At present, US investors can buy only a handful of Indian stocks listed on the New York and Nasdaq exchanges through an American Depository Receipt (ADR) authorisation.
USFE's US dollar-denominated Sensex futures contract will trade 23 hours a day and settle monthly to the corresponding value of the BSE's futures contract. The contract will have a notional value of 40,000 and a tick size of $5.
Following the curbs on participatory notes (P-notes), analysts expect hedge funds and other investors, who are denied direct entry into Indian markets, to take an exposure to Indian stocks through the Sensex futures in USFE, which, was formed in 2006 following the Man Group's investment in the former Eurex US.

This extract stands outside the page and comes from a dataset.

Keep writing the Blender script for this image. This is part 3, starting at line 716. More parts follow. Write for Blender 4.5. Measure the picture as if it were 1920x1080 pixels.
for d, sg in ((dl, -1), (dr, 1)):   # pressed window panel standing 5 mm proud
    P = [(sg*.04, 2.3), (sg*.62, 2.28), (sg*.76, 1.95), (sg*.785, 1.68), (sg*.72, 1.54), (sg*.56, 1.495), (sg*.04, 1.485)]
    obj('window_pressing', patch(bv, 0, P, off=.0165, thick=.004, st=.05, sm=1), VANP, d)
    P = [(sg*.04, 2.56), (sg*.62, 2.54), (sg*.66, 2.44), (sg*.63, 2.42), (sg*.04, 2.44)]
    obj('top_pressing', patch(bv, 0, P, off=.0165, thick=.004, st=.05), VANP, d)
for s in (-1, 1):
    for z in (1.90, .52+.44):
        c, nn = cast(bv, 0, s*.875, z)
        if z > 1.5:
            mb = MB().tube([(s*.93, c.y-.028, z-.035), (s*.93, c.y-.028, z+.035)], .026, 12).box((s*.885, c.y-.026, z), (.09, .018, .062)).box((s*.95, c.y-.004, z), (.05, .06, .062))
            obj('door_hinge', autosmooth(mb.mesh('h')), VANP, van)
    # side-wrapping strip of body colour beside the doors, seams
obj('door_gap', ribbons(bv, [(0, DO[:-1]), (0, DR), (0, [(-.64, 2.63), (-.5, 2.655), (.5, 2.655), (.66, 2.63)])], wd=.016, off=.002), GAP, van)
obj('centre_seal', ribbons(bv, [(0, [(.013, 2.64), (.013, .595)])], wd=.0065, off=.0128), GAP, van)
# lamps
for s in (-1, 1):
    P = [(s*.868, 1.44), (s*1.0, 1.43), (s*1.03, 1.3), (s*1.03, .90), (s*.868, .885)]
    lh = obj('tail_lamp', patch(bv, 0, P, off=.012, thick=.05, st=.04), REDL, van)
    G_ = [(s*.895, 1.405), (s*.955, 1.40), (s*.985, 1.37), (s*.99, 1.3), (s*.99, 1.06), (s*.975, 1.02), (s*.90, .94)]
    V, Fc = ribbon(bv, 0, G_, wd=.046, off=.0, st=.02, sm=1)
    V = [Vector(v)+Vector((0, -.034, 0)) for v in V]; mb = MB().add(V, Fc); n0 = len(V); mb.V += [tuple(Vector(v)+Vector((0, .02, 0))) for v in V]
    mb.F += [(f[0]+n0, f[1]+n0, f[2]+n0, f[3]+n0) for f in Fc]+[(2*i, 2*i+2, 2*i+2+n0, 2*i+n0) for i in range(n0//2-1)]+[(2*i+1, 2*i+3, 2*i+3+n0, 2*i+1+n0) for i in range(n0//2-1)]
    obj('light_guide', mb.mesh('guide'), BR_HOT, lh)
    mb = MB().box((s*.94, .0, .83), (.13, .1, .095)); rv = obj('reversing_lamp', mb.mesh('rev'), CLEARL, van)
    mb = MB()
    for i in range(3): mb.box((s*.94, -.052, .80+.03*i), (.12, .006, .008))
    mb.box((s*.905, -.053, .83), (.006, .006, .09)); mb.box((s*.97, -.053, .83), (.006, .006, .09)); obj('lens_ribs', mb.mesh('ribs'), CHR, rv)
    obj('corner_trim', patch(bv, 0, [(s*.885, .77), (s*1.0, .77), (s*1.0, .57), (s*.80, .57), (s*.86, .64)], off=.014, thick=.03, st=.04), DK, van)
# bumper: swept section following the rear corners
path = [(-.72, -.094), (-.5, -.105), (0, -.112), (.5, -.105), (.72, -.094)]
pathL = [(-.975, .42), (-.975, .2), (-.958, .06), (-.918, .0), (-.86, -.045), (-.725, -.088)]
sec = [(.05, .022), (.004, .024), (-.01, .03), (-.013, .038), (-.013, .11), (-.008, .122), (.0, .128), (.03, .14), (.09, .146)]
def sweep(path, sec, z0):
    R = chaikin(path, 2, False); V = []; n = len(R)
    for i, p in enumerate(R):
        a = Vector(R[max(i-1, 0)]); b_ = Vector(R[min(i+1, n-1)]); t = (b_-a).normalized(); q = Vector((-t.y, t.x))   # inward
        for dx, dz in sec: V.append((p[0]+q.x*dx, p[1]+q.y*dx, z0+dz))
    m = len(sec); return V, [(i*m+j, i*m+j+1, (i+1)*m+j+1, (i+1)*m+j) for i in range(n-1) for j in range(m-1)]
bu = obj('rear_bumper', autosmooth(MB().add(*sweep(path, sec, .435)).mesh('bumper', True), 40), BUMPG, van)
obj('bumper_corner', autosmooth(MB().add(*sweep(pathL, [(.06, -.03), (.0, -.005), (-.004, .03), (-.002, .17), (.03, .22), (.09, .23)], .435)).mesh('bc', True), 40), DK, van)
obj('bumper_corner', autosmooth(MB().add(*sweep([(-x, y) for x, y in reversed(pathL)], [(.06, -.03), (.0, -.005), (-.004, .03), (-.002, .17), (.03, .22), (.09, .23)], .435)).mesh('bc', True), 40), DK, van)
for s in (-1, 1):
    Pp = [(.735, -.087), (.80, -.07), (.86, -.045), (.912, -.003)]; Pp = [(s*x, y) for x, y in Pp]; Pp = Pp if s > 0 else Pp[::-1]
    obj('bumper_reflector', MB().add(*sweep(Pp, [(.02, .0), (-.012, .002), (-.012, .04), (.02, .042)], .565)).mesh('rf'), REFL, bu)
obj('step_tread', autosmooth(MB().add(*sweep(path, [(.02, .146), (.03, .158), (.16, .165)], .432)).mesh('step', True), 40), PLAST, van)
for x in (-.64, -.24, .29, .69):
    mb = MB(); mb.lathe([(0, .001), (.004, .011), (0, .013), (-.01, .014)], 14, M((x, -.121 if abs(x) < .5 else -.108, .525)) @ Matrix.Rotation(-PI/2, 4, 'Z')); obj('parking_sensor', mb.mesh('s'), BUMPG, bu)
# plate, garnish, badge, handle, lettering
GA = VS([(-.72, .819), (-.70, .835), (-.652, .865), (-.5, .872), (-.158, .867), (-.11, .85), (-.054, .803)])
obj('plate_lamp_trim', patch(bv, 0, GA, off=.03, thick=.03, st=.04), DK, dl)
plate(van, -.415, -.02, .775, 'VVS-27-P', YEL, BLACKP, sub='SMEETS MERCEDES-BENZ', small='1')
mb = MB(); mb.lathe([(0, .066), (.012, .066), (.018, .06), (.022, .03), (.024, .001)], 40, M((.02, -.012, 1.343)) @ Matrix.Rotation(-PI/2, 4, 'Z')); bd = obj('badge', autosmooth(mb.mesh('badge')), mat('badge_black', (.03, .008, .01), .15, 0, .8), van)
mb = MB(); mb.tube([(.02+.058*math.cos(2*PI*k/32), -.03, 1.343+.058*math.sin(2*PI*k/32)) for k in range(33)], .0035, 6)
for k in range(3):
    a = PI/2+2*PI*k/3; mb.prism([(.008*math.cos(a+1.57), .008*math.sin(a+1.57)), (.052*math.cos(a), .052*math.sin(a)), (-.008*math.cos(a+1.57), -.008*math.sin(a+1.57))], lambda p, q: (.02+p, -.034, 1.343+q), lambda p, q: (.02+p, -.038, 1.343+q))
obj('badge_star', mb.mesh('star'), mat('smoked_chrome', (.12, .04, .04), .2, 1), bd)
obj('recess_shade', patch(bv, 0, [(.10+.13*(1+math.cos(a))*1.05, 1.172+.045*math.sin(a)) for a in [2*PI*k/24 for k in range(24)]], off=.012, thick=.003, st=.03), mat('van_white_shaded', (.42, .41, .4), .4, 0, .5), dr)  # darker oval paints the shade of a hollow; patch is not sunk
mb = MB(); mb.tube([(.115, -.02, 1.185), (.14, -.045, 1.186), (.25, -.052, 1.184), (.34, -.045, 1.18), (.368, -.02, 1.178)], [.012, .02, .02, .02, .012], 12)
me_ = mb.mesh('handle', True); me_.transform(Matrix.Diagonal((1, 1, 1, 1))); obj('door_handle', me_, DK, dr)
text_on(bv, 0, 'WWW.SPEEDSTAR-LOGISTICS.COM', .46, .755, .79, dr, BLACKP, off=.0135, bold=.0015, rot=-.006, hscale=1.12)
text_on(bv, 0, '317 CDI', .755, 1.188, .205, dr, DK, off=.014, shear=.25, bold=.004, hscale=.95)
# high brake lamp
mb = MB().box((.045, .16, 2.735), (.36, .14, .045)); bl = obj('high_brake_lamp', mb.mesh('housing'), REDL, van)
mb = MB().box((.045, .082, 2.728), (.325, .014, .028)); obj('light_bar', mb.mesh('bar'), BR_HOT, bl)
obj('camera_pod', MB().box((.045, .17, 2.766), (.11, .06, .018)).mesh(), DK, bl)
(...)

"Expected market participants include hedge funds and institutions, international mutual funds and individuals seeking investments in Indian markets," said senior USFE and BSE officials.
At the moment, there are two products available for foreign investors, which are benchmarked against the Indian stock markets.
An ETF on the Sensex, listed on the Hong Kong Stock Exchange and an index futures on the Singapore Exchange based on NSE's Nifty.
Though BSE currently offers rupee-denominated Sensex futures to qualified Indian market participants, the rival National Stock Exchange's S&P CNX Nifty Index is the most actively traded index-based derivatives.
The daily trading volume in the Sensex futures is just about Rs 1,000 crore whereas the derivatives trading on the NSE's Nifty index clocks an average daily turnover of Rs 40,000-50,000 crore (Rs 400-500 billion).
"Exposure to emerging markets, particularly India, is now essential for institutional portfolio management and retail investors alike," said Kevin Davis, Chairman, USFE.
"This agreement will provide the opportunity for US investors to gain exposure to India's unprecedented economic growth, expansion and investment performance."
Rajnikant Patel, managing director and CEO, BSE, said the launch of a futures contract based on the Sensex would facilitate overseas investors in taking exposure to the Indian equities.
"I am confident the listing of the dollar-denominated Sensex contract on USFE will elicit a very positive response from the international investing community," he said.
Patel said the Sensex futures contract on USFE would allow foreign investors to do arbitrage trades on the Indian and the US exchange.
"The Sensex futures product is an ideal fit for USFE's global distribution model and commitment to innovation," said Satish Nandapurkar, CEO of USFE.
"USFE's listing of the Sensex will provide US market participants with direct access to pure Indian equities exposure through existing futures accounts."